# Material supplied
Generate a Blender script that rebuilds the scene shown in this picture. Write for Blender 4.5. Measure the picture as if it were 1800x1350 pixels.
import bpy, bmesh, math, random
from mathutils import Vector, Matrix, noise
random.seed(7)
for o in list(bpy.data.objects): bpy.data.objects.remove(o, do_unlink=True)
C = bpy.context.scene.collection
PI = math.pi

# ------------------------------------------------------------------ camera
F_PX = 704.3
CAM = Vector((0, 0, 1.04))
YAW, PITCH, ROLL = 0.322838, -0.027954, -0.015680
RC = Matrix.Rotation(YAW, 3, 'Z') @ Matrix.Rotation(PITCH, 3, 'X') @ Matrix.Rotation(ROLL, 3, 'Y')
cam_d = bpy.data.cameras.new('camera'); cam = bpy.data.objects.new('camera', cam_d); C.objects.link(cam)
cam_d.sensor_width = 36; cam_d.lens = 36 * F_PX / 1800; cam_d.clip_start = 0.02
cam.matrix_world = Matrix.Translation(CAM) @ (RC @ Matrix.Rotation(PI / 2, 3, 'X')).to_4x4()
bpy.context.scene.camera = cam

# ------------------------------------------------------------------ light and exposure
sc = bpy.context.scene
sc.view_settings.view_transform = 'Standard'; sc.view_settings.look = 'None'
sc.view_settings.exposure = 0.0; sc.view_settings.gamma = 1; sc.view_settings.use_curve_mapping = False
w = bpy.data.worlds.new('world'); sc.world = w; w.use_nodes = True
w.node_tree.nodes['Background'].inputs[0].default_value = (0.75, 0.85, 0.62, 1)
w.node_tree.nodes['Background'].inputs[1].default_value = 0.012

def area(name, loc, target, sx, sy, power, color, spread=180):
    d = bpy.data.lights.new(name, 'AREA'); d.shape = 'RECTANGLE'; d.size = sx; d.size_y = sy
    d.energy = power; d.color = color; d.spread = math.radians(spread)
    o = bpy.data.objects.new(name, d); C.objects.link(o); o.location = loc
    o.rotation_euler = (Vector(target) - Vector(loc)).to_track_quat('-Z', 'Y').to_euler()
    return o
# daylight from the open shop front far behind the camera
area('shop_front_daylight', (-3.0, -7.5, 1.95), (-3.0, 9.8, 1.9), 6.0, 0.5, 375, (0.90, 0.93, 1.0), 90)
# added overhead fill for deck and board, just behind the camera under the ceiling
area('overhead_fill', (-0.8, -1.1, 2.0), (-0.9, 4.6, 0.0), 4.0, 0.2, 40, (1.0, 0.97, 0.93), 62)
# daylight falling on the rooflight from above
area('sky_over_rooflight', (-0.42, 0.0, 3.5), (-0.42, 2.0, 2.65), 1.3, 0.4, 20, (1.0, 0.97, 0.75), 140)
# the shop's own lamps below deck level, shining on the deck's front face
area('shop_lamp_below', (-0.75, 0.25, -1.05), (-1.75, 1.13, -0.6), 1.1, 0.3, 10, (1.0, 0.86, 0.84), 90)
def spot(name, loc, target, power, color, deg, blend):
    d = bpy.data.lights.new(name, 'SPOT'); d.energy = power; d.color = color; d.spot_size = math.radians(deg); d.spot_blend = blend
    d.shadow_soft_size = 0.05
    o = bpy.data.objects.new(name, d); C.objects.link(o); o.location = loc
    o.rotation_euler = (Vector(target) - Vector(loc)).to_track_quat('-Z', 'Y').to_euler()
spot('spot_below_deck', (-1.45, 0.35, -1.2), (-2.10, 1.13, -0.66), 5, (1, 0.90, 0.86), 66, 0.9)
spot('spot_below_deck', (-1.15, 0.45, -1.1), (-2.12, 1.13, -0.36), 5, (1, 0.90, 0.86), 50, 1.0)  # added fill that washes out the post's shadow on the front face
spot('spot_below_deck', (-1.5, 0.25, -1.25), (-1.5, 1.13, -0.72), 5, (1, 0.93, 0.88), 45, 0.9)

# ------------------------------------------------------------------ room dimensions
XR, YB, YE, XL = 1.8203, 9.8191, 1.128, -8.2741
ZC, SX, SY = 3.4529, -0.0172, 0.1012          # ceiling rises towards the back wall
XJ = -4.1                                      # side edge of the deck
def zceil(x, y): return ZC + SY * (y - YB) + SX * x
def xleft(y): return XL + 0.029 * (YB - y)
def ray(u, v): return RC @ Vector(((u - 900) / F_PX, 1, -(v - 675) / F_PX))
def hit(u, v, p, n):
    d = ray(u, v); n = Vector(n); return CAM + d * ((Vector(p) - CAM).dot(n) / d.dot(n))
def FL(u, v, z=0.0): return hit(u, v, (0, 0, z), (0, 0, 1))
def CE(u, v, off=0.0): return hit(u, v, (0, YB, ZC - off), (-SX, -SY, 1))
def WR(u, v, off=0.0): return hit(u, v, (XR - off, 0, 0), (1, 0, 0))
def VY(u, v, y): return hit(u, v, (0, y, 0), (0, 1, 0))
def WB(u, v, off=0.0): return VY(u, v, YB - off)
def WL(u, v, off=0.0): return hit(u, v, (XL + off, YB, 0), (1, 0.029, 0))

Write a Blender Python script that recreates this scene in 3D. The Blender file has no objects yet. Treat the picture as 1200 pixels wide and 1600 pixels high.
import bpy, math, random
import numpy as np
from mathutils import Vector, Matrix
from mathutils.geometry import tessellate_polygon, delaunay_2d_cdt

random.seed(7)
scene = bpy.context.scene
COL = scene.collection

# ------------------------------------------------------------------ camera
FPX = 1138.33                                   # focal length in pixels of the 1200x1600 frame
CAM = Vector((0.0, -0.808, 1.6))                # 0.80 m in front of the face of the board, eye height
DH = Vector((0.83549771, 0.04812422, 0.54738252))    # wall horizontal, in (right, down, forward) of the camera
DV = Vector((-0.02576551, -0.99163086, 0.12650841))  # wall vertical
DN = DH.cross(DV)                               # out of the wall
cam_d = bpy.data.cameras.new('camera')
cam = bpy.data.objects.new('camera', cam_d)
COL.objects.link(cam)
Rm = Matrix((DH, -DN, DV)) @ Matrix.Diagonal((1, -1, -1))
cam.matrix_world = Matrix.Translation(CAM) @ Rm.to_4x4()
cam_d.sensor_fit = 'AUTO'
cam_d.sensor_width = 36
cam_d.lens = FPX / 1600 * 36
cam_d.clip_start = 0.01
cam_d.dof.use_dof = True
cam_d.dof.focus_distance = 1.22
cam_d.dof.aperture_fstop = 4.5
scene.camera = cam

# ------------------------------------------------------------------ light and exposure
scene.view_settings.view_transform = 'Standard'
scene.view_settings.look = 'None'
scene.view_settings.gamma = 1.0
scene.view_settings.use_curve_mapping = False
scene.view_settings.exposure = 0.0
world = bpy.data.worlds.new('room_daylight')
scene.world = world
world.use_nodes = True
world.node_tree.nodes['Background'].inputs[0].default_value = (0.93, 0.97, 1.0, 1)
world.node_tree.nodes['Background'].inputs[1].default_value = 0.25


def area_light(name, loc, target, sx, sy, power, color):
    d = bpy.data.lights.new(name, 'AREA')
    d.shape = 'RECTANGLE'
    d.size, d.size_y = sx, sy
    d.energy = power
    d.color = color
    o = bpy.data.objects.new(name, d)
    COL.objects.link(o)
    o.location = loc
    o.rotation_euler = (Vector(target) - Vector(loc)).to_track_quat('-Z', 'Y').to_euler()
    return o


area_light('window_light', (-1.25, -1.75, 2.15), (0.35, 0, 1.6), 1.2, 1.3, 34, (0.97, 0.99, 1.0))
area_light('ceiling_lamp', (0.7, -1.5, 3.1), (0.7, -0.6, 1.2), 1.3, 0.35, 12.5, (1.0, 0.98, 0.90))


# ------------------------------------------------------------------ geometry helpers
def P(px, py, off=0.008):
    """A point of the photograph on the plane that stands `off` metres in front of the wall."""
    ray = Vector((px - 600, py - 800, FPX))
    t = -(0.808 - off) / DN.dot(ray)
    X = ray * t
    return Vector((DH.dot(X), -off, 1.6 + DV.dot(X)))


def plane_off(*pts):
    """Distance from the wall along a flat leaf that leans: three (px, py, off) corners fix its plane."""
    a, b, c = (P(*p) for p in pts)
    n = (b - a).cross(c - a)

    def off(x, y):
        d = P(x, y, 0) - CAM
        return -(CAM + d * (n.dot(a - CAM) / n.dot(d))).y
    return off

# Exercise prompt
Above are the records; from them, give again exactly the lines from the one containing "Write a Blender" through the one containing "COL = scene.collection", both included.

# Full output
Write a Blender Python script that recreates this scene in 3D. The Blender file has no objects yet. Treat the picture as 1200 pixels wide and 1600 pixels high.
import bpy, math, random
import numpy as np
from mathutils import Vector, Matrix
from mathutils.geometry import tessellate_polygon, delaunay_2d_cdt

random.seed(7)
scene = bpy.context.scene
COL = scene.collection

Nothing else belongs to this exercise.